**AIM:**
Look at the data below and print exactly the lines from its first line through the line with "scene.camera = cam"; the pictures stay out of the copy.

**COLLECTED DATA:**
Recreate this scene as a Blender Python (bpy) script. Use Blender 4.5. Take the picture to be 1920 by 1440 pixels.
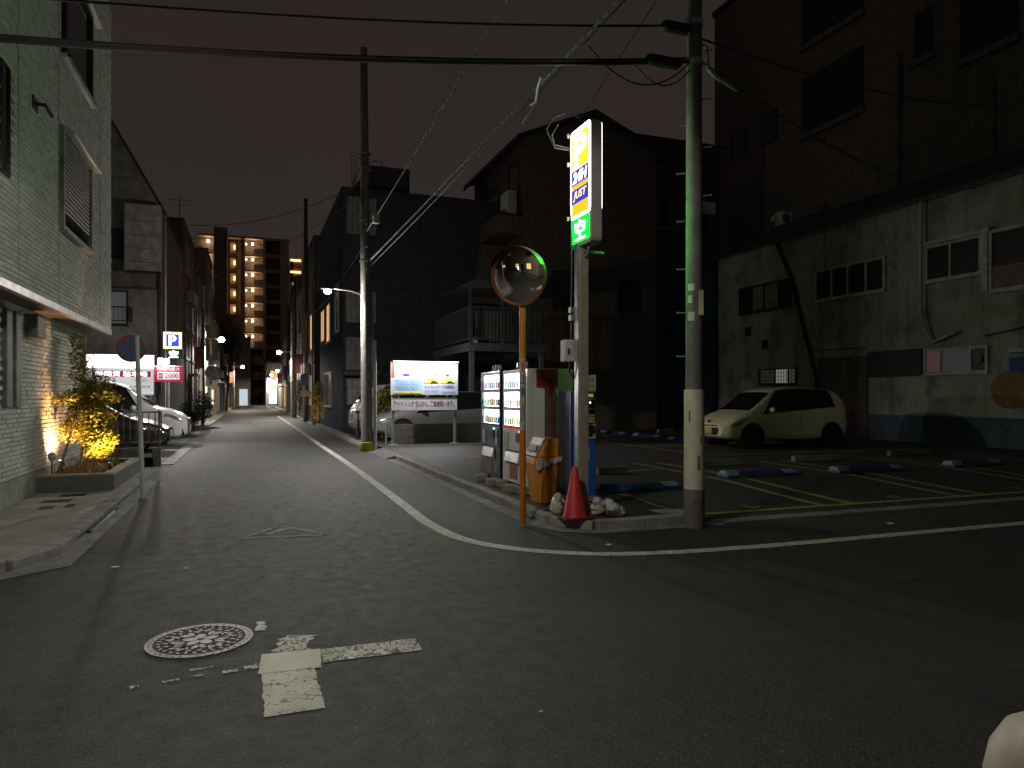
import bpy, math, random
from mathutils import Vector, Matrix
R = math.radians
scene = bpy.context.scene
for o in list(bpy.data.objects): bpy.data.objects.remove(o)
C = scene.collection

# ------------------------------------------------------------------ camera
# street runs along +Y, the cross street along X; the camera stands at the crossing
cd = bpy.data.cameras.new('camera'); cam = bpy.data.objects.new('camera', cd); C.objects.link(cam)
cam.location = (0, 0, 1.5); cam.rotation_euler = (R(90), 0, R(-20.4))
cd.sensor_fit = 'HORIZONTAL'; cd.sensor_width = 36; cd.lens = 24.956
cd.shift_y = 0.01146; cd.clip_start = .05; cd.clip_end = 2000
scene.camera = cam

# ------------------------------------------------------------------ sky: low cloud lit by the city
world = bpy.data.worlds.new('World'); scene.world = world; world.use_nodes = True
nt = world.node_tree; nt.nodes.clear()
wo = nt.nodes.new('ShaderNodeOutputWorld'); bg = nt.nodes.new('ShaderNodeBackground')
tc = nt.nodes.new('ShaderNodeTexCoord'); sep = nt.nodes.new('ShaderNodeSeparateXYZ')
rp = nt.nodes.new('ShaderNodeValToRGB'); nz = nt.nodes.new('ShaderNodeTexNoise'); mx = nt.nodes.new('ShaderNodeMix')
nz.inputs['Scale'].default_value = 1.6; nz.inputs['Detail'].default_value = 4
mx.data_type = 'RGBA'; mx.blend_type = 'MULTIPLY'; mx.inputs['Factor'].default_value = .35
nt.links.new(tc.outputs['Generated'], sep.inputs[0]); nt.links.new(sep.outputs['Z'], rp.inputs[0])
nt.links.new(tc.outputs['Generated'], nz.inputs['Vector'])
e = rp.color_ramp.elements
e[0].position = 0; e[0].color = (.0740, .0570, .0500, 1); e[1].position = .75; e[1].color = (.0350, .0285, .0275, 1)
e2 = rp.color_ramp.elements.new(.3); e2.color = (.0560, .0445, .0405, 1)
nt.links.new(rp.outputs[0], mx.inputs[6]); nt.links.new(nz.outputs['Color'], mx.inputs[7])
nt.links.new(mx.outputs[2], bg.inputs['Color']); bg.inputs['Strength'].default_value = .56
nt.links.new(bg.outputs[0], wo.inputs[0])

# ------------------------------------------------------------------ exposure and render settings
scene.view_settings.view_transform = 'Standard'; scene.view_settings.look = 'None'
scene.view_settings.exposure = 0; scene.view_settings.gamma = 1; scene.view_settings.use_curve_mapping = False
scene.render.engine = 'CYCLES'
cy = scene.cycles
cy.use_denoising = True; cy.denoiser = 'OPENIMAGEDENOISE'; cy.use_light_tree = True
cy.max_bounces = 4; cy.diffuse_bounces = 2; cy.glossy_bounces = 3; cy.transmission_bounces = 4; cy.transparent_max_bounces = 8
cy.sample_clamp_indirect = 4; cy.caustics_reflective = False; cy.caustics_refractive = False
cy.use_adaptive_sampling = False

# ------------------------------------------------------------------ materials
MATS = {}
def _mat(name):
    m = bpy.data.materials.new(name); m.use_nodes = True; t = m.node_tree; t.nodes.clear()
    out = t.nodes.new('ShaderNodeOutputMaterial'); b = t.nodes.new('ShaderNodeBsdfPrincipled')
    t.links.new(b.outputs[0], out.inputs[0]); MATS[name] = m
    return m, t, b, out
def N(t, kind, **kw):
    n = t.nodes.new('ShaderNode' + kind)
    for k, v in kw.items():
        if k in n.inputs: n.inputs[k].default_value = v
        else: setattr(n, k, v)
    return n
def mix(t, a, b, fac, blend='MIX'):
    n = t.nodes.new('ShaderNodeMix'); n.data_type = 'RGBA'; n.blend_type = blend
    for s, v in ((0, fac), (6, a), (7, b)):
        if hasattr(v, 'is_linked'): t.links.new(v, n.inputs[s])
        elif s == 0: n.inputs[0].default_value = v
        else: n.inputs[s].default_value = (*v, 1) if len(v) == 3 else v
    return n.outputs[2]
def ramp(t, sock, lo, hi, smooth=True):
    n = t.nodes.new('ShaderNodeMapRange'); n.interpolation_type = 'SMOOTHSTEP' if smooth else 'LINEAR'
    t.links.new(sock, n.inputs[0]); n.inputs[1].default_value = lo; n.inputs[2].default_value = hi
    return n.outputs[0]
def math_(t, op, a, b=None):
    n = t.nodes.new('ShaderNodeMath'); n.operation = op
    for i, v in enumerate((a, b)):
        if v is None: continue
        if hasattr(v, 'is_linked'): t.links.new(v, n.inputs[i])
        else: n.inputs[i].default_value = v
    return n.outputs[0]
def coords(t, scale=(1, 1, 1), kind='Object'):
    c = t.nodes.new('ShaderNodeTexCoord'); mp = t.nodes.new('ShaderNodeMapping'); mp.inputs['Scale'].default_value = scale
    t.links.new(c.outputs[kind], mp.inputs[0]); return mp.outputs[0]
def noise(t, co, scale, detail=5, rough=.55):
    n = N(t, 'TexNoise', Scale=scale, Detail=detail, Roughness=rough); t.links.new(co, n.inputs['Vector']); return n.outputs['Fac']
def add_bump(t, b, h, strength=.3, dist=.01):
    bp = N(t, 'Bump', Strength=strength, Distance=dist); t.links.new(h, bp.inputs['Height']); t.links.new(bp.outputs[0], b.inputs['Normal'])
def pm(name, col, rough=.7, metal=0, var=.25, scale=5, bump=.15, bscale=60, dirt=0, streak=False, coat=0, spec=.5):
    """plain painted / mineral / metal surface: colour, mottling, dirt streaks and fine relief"""
    if name in MATS: return MATS[name]
    m, t, b, out = _mat(name); co = coords(t)
    n1 = noise(t, co, scale, 6, .6)
    c = mix(t, tuple(x * (1 - var) for x in col), tuple(min(1, x * (1 + var)) for x in col), ramp(t, n1, .3, .7))
    if dirt:
        co2 = coords(t, (3.5, 3.5, .35) if streak else (1.3, 1.3, 1.3)); n2 = noise(t, co2, 1.6, 7, .62)
        c = mix(t, c, tuple(x * .28 for x in col), math_(t, 'MULTIPLY', ramp(t, n2, .48, .72), dirt))
    t.links.new(c, b.inputs['Base Color'])
    b.inputs['Roughness'].default_value = rough; b.inputs['Metallic'].default_value = metal
    b.inputs['Specular IOR Level'].default_value = spec; b.inputs['Coat Weight'].default_value = coat
    b.inputs['Coat Roughness'].default_value = .06
    if bump: add_bump(t, b, noise(t, co, bscale, 4, .6), bump, .01)
    return m
def em(name, col, strength, base=.5):
    if name in MATS: return MATS[name]
    m, t, b, out = _mat(name); b.inputs['Base Color'].default_value = (*[c * base for c in col], 1)
    b.inputs['Emission Color'].default_value = (*col, 1); b.inputs['Emission Strength'].default_value = strength
    b.inputs['Roughness'].default_value = .4
    if strength < 1.5 or any(k in name for k in ('landing', 'far lamp', 'lit sign', 'stair', 'price strip', 'window', 'shop')): m.cycles.emission_sampling = 'NONE'
    return m
def glass(name, col=(.012, .014, .017), rough=.06):
    m, t, b, out = _mat(name); co = coords(t)
    b.inputs['Base Color'].default_value = (*col, 1); b.inputs['Roughness'].default_value = rough
    b.inputs['Specular IOR Level'].default_value = .6
    add_bump(t, b, noise(t, co, 1.2, 2), .05, .02); return m

def asphalt(name, col, big=.35, speck=.5, seam=False):
    m, t, b, out = _mat(name); co = coords(t)
    n1 = noise(t, co, .55, 6, .62); n2 = noise(t, co, 7, 5, .6)
    v = N(t, 'TexVoronoi', Scale=78.0); t.links.new(co, v.inputs['Vector'])
    sp = t.nodes.new('ShaderNodeSeparateColor'); t.links.new(v.outputs['Color'], sp.inputs[0])
    c = mix(t, tuple(x * (1 - big) for x in col), tuple(x * (1 + big) for x in col), ramp(t, n1, .3, .7))
    c = mix(t, c, tuple(x * .55 for x in col), math_(t, 'MULTIPLY', ramp(t, n2, .5, .75), .12))
    # stones in the binder: many slightly paler, a few pale ones
    c = mix(t, c, tuple(x * 1.9 for x in col), math_(t, 'MULTIPLY', ramp(t, sp.outputs[0], .55, .9), speck))
    pale = math_(t, 'MULTIPLY', ramp(t, sp.outputs[1], .962, .975), ramp(t, v.outputs['Distance'], .55, .35))
    c = mix(t, c, tuple(min(.45, x * 4.2) for x in col), math_(t, 'MULTIPLY', pale, ramp(t, noise(t, co, 6, 3), .35, .7)))
    if seam:
        w = N(t, 'TexVoronoi', Scale=.16, feature='DISTANCE_TO_EDGE'); cw = coords(t)
        wv = N(t, 'TexNoise', Scale=1.3, Detail=4.0); t.links.new(cw, wv.inputs['Vector'])
        wm = t.nodes.new('ShaderNodeVectorMath'); wm.operation = 'MULTIPLY_ADD'; wm.inputs[1].default_value = (.8, .8, 0)
        t.links.new(wv.outputs['Color'], wm.inputs[0]); t.links.new(cw, wm.inputs[2]); t.links.new(wm.outputs[0], w.inputs['Vector'])
        c = mix(t, c, tuple(x * .45 for x in col), math_(t, 'MULTIPLY', ramp(t, w.outputs['Distance'], .004, .001), seam))
    t.links.new(c, b.inputs['Base Color'])
    rr = ramp(t, n2, .2, .9); rm = N(t, 'MapRange'); t.links.new(rr, rm.inputs[0]); rm.inputs[3].default_value = .62; rm.inputs[4].default_value = .85
    t.links.new(rm.outputs[0], b.inputs['Roughness'])
    h = math_(t, 'ADD', math_(t, 'MULTIPLY', v.outputs['Distance'], -1.0), math_(t, 'MULTIPLY', noise(t, co, 260, 2), .6))
    add_bump(t, b, h, .45, .006)
    return m
def paint(name, col, wear, under=(.037, .036, .034)):
    """road paint, cracked and rubbed away to the asphalt"""
    m, t, b, out = _mat(name); co = coords(t)
    wn = N(t, 'TexNoise', Scale=9.0, Detail=3.0); t.links.new(co, wn.inputs['Vector'])
    wm = t.nodes.new('ShaderNodeVectorMath'); wm.operation = 'MULTIPLY_ADD'; wm.inputs[1].default_value = (.05, .05, 0)
    t.links.new(wn.outputs['Color'], wm.inputs[0]); t.links.new(co, wm.inputs[2])
    v = N(t, 'TexVoronoi', Scale=24.0, feature='DISTANCE_TO_EDGE'); t.links.new(wm.outputs[0], v.inputs['Vector'])
    n1 = noise(t, co, 13, 6, .65); n2 = noise(t, co, 120, 3, .6)
    crack = math_(t, 'MULTIPLY', ramp(t, v.outputs['Distance'], .04 + .13 * wear, .0), ramp(t, n1, .62 - .34 * wear, .66 - .2 * wear))
    patch = ramp(t, math_(t, 'ADD', n1, math_(t, 'MULTIPLY', n2, .35)), 1.02 - .36 * wear, 1.08 - .36 * wear)
    fac = math_(t, 'MAXIMUM', crack, patch)
    g = mix(t, tuple(x * .8 for x in col), col, ramp(t, noise(t, co, 3.5, 5), .35, .65))
    c = mix(t, g, under, fac); t.links.new(c, b.inputs['Base Color']); b.inputs['Roughness'].default_value = .7
    add_bump(t, b, math_(t, 'SUBTRACT', math_(t, 'MULTIPLY', n2, .4), fac), .35, .004)
    return m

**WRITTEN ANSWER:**
Recreate this scene as a Blender Python (bpy) script. Use Blender 4.5. Take the picture to be 1920 by 1440 pixels.
import bpy, math, random
from mathutils import Vector, Matrix
R = math.radians
scene = bpy.context.scene
for o in list(bpy.data.objects): bpy.data.objects.remove(o)
C = scene.collection

# ------------------------------------------------------------------ camera
# street runs along +Y, the cross street along X; the camera stands at the crossing
cd = bpy.data.cameras.new('camera'); cam = bpy.data.objects.new('camera', cd); C.objects.link(cam)
cam.location = (0, 0, 1.5); cam.rotation_euler = (R(90), 0, R(-20.4))
cd.sensor_fit = 'HORIZONTAL'; cd.sensor_width = 36; cd.lens = 24.956
cd.shift_y = 0.01146; cd.clip_start = .05; cd.clip_end = 2000
scene.camera = cam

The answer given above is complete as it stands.